*What is expected*.
Below you will find a set of lines. Repeat them all exactly.

*Collected material*.
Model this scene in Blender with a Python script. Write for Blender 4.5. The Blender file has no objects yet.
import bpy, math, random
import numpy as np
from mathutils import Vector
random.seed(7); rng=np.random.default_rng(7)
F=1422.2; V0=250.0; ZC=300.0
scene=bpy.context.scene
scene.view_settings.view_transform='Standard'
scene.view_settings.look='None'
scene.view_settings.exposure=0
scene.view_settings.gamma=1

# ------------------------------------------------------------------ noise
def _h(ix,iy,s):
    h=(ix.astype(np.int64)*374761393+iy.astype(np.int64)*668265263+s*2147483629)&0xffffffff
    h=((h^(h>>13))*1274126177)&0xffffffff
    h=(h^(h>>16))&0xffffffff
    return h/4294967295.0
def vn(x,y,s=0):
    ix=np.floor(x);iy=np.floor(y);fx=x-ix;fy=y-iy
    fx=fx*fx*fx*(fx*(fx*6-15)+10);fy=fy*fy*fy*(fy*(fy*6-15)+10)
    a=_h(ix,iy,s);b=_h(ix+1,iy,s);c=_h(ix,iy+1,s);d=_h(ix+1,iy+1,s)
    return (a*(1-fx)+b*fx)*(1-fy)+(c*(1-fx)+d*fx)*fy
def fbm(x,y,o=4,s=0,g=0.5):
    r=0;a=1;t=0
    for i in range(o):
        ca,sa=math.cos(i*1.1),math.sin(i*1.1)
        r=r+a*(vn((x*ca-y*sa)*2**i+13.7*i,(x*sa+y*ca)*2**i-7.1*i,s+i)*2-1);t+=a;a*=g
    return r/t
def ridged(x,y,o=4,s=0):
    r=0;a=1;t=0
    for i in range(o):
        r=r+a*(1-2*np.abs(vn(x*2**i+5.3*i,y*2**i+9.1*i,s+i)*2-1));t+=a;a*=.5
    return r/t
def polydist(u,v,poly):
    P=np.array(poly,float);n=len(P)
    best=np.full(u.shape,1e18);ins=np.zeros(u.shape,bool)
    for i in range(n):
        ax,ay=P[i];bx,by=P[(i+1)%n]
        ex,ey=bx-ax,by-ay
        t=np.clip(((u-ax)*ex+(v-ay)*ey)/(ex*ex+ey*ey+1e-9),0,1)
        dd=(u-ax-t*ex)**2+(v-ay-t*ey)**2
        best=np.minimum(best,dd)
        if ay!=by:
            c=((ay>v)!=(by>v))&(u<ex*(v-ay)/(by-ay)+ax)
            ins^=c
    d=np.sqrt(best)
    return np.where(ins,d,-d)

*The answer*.
Model this scene in Blender with a Python script. Write for Blender 4.5. The Blender file has no objects yet.
import bpy, math, random
import numpy as np
from mathutils import Vector
random.seed(7); rng=np.random.default_rng(7)
F=1422.2; V0=250.0; ZC=300.0
scene=bpy.context.scene
scene.view_settings.view_transform='Standard'
scene.view_settings.look='None'
scene.view_settings.exposure=0
scene.view_settings.gamma=1

# ------------------------------------------------------------------ noise
def _h(ix,iy,s):
    h=(ix.astype(np.int64)*374761393+iy.astype(np.int64)*668265263+s*2147483629)&0xffffffff
    h=((h^(h>>13))*1274126177)&0xffffffff
    h=(h^(h>>16))&0xffffffff
    return h/4294967295.0
def vn(x,y,s=0):
    ix=np.floor(x);iy=np.floor(y);fx=x-ix;fy=y-iy
    fx=fx*fx*fx*(fx*(fx*6-15)+10);fy=fy*fy*fy*(fy*(fy*6-15)+10)
    a=_h(ix,iy,s);b=_h(ix+1,iy,s);c=_h(ix,iy+1,s);d=_h(ix+1,iy+1,s)
    return (a*(1-fx)+b*fx)*(1-fy)+(c*(1-fx)+d*fx)*fy
def fbm(x,y,o=4,s=0,g=0.5):
    r=0;a=1;t=0
    for i in range(o):
        ca,sa=math.cos(i*1.1),math.sin(i*1.1)
        r=r+a*(vn((x*ca-y*sa)*2**i+13.7*i,(x*sa+y*ca)*2**i-7.1*i,s+i)*2-1);t+=a;a*=g
    return r/t
def ridged(x,y,o=4,s=0):
    r=0;a=1;t=0
    for i in range(o):
        r=r+a*(1-2*np.abs(vn(x*2**i+5.3*i,y*2**i+9.1*i,s+i)*2-1));t+=a;a*=.5
    return r/t
def polydist(u,v,poly):
    P=np.array(poly,float);n=len(P)
    best=np.full(u.shape,1e18);ins=np.zeros(u.shape,bool)
    for i in range(n):
        ax,ay=P[i];bx,by=P[(i+1)%n]
        ex,ey=bx-ax,by-ay
        t=np.clip(((u-ax)*ex+(v-ay)*ey)/(ex*ex+ey*ey+1e-9),0,1)
        dd=(u-ax-t*ex)**2+(v-ay-t*ey)**2
        best=np.minimum(best,dd)
        if ay!=by:
            c=((ay>v)!=(by>v))&(u<ex*(v-ay)/(by-ay)+ax)
            ins^=c
    d=np.sqrt(best)
    return np.where(ins,d,-d)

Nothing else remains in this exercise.